Victorious Vintage – 5 Tips for Vintners to Get the Best Out of the 2025 Harvest
Photo by Kym Ellis on Unsplash
Harvest season waits for no one. The vines don’t care if you’re behind on paperwork, still negotiating with the bottling supplier, or pretending not to notice that your best secateurs disappeared last year. For those of us in the wine business, vintage rolls around with all the subtlety of a freight train.
With 2025 looming on the calendar, it’s time to get practical. No overcomplication. Just five focused tips that will help you get the most out of your upcoming harvest, without needing to reinvent the wheel—or the barrel.
1. Get Your Machinery in Shape Before It’s Too Late
There’s nothing quite like a grape harvester breaking down right as the fruit hits peak ripeness. Skip the drama and give your machinery a proper once-over well before harvest kicks off. Maintenance beats miracles.
If you’re running a Braud, you’re in good company. Be sure to source quality Braud grape harvester parts ahead of time. Spare belts, filters, and those oddly specific bolts you can never find when you need them—get them now. The vines won’t pause while you wait on shipping.
2. Don’t Wing Your Labor Planning
Asking your cousin’s friend to help pick grapes worked when you were running four rows and paying in cases of shiraz. These days, you need a reliable team that shows up on time, understands what “gentle handling” means, and doesn’t flatten half the row trying to use the quad bike.
Start sorting your harvest crew early. Consider working with labor hire firms if needed, or sweet-talk last year’s team back with slightly better food and marginally improved working conditions. Trust is earned, especially when it’s 6 a.m. and raining.
3. Taste More, Guess Less
No one wants underripe fruit. No one wants overripe fruit either. Every vineyard talks about “harvest timing” like it’s sacred, then some of us go and eyeball it anyway. Stop that.
Taste the fruit. Test it properly. Sugar levels, acidity, tannin development—yes, they all matter. So, it’s not just about the numbers, but how the fruit actually tastes. Walk the rows. Check the different blocks. Take notes like you’re trying to impress a high school chemistry teacher. Then harvest accordingly.
4. Sort the Logistics Before You’re Covered in Grape Juice
Harvest doesn’t just mean picking grapes. It means bins, trailers, forklifts, fermenters, hoses, and more hoses. It’s always the hoses. If you haven’t mapped out your harvest flow, now’s the time.
Figure out where the fruit is going once it’s picked. Where it gets sorted, and where it goes next. Every unnecessary step between vine and tank is a chance to lose quality or trip over a pump cable. Tighten up your setup so your team can work smarter, not just faster. The wine will thank you.

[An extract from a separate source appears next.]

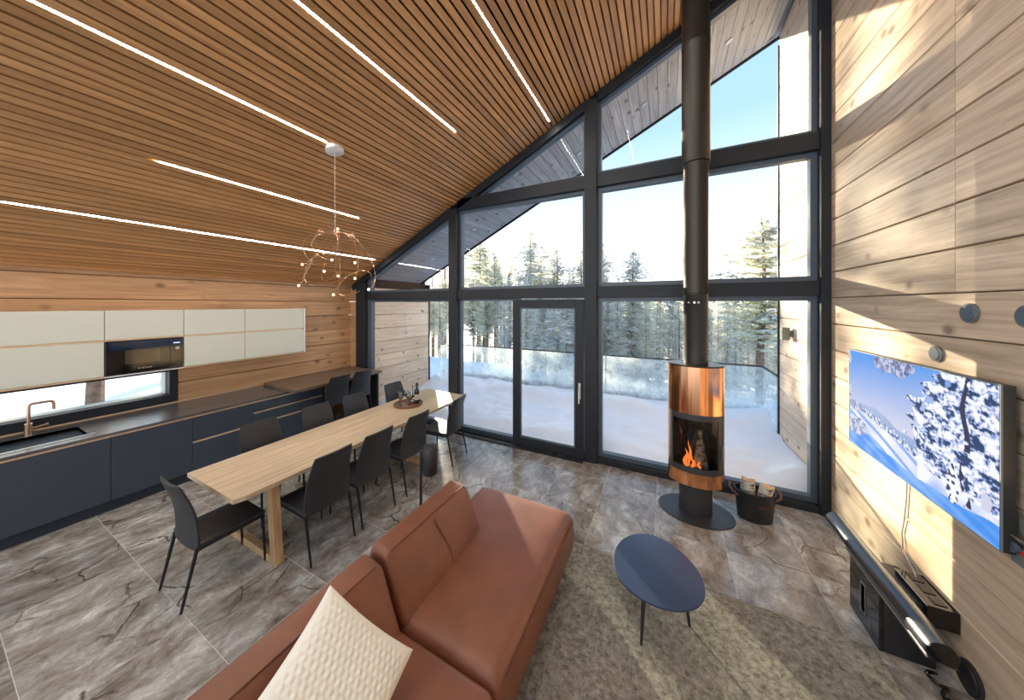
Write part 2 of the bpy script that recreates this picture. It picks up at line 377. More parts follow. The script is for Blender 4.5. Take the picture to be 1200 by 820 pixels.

5. Don’t Forget the Endgame
It’s easy to get caught up in harvest mode and forget why you’re doing all this in the first place. Great wine doesn’t just happen in the vineyard. It comes from intention. From understanding what kind of wine you’re trying to make, to handling the fruit accordingly from the start.
Talk to your winemaker, even if that’s you, and get clear on the style. Keep that in mind when you’re deciding on picking order, maceration times, or how much to press. A little forward thinking now saves a lot of second-guessing later.
The 2025 harvest will arrive whether you’re ready or not. With solid prep, the right parts, a few trusted hands, and an actual plan, it can be your smoothest yet. Or at least smoother than last year. Which, frankly, is a perfectly respectable goal.